The Strange but True Story of the Pioneer Woman’s Link to ‘Killers of the Flower Moon’


Sometimes guardians made crooked deals with merchants; sometimes, Synder says, they “were the merchants themselves.” Osage headright holders, who were only paid out periodically, could be driven into debt by the high prices of stores like the Hominy Trading Company. Guardians would then offer a bailout: sell us your land, or offer it in trade, and we’ll make sure the debt is erased. Transferring a headright was hard, with a slew of federal documents that had to be filed and approval by various bureaucrats. By comparison, selling your allotment to the person appointed to approve all your business transactions was easy.

“It was corruption,” says Everett Waller of the guardianship program and the schemes around it. Waller lives in Pawhuska, not too far from Ladd and Ree Drummond’s ranch. He’s the chairman of the Osage Nation’s mineral council, which oversees all the oil and gas rights in the county; he also appears in Killers of the Flower Moon as Paul Red Eagle, an Osage chief whose 1926 Tulsa speech to a group of wealthy oil men spoke mockingly of the efforts of white men to woo wealthy Osage women.

According to In Trust, modern-day members of the Drummond family characterize their forebears as honorable men and savvy business people who purchased their land fairly, and who had good relationships with their Osage neighbors. Waller isn’t so sure about that. “It’s easy. Just look at the ownership,” he says of the Drummonds’ many land purchases during the Reign of Terror. “Anything over a quarter million acres is far beyond just a lucrative business.” (Vanity Fair reached out to several members of the Drummond family for this story, as well as to Ree Drummond, who married into the clan in 1996. None of them responded as of publication time.)

Osage oil fields.Courtesy of Oklahoma Historical Society.

An ancestor of one of Waller’s colleagues on the mineral council, Myron Red Eagle, might agree. In 1934, tribe member Myron Bangs Jr. hired an independent auditor to examine his finances, which were being managed by his guardian, the Drummond brothers. “The auditors filled five pages with discrepancies or issues they found,” Adams-Heard says on her podcast. Bangs sent the federal government the report, and the US filed suit against the brothers in 1941, alleging they “conspired and devised a scheme to defraud” Bangs. A federal judge, however, dismissed the case.

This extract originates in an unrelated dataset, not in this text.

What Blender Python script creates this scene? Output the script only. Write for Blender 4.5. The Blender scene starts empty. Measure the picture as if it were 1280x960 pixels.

Adams-Heard also discovered that the Drummonds—seemingly without Bangs’s permission—borrowed $15,000 from Bangs’s funds. They used the money to purchase William Hale’s ranch, which he’d put on the market as he was headed to prison. “To see that he might not have known that his money was used to purchase this land from a man who was convicted of aiding and abetting a murder of another Osage man—I mean, that was really striking,” Adams-Heard told Slate this month. (Vanity Fair reached out to Adams-Heard for this story, but Bloomberg declined to make her available for an interview.)

The Drummonds made that purchase with another local ranching family, the Mullendores, who ended up buying out a lot of the Drummonds’ interest in the land. Another portion of the Hale ranch was owned by Charles Drummond, Ladd’s father and Ree’s father-in-law; he sold it to broadcast magnate Ted Turner in the early 2000s. In 2016, the Osage Nation bought it, and the rest of Turner’s 43,000-acre Bluestem Ranch, back.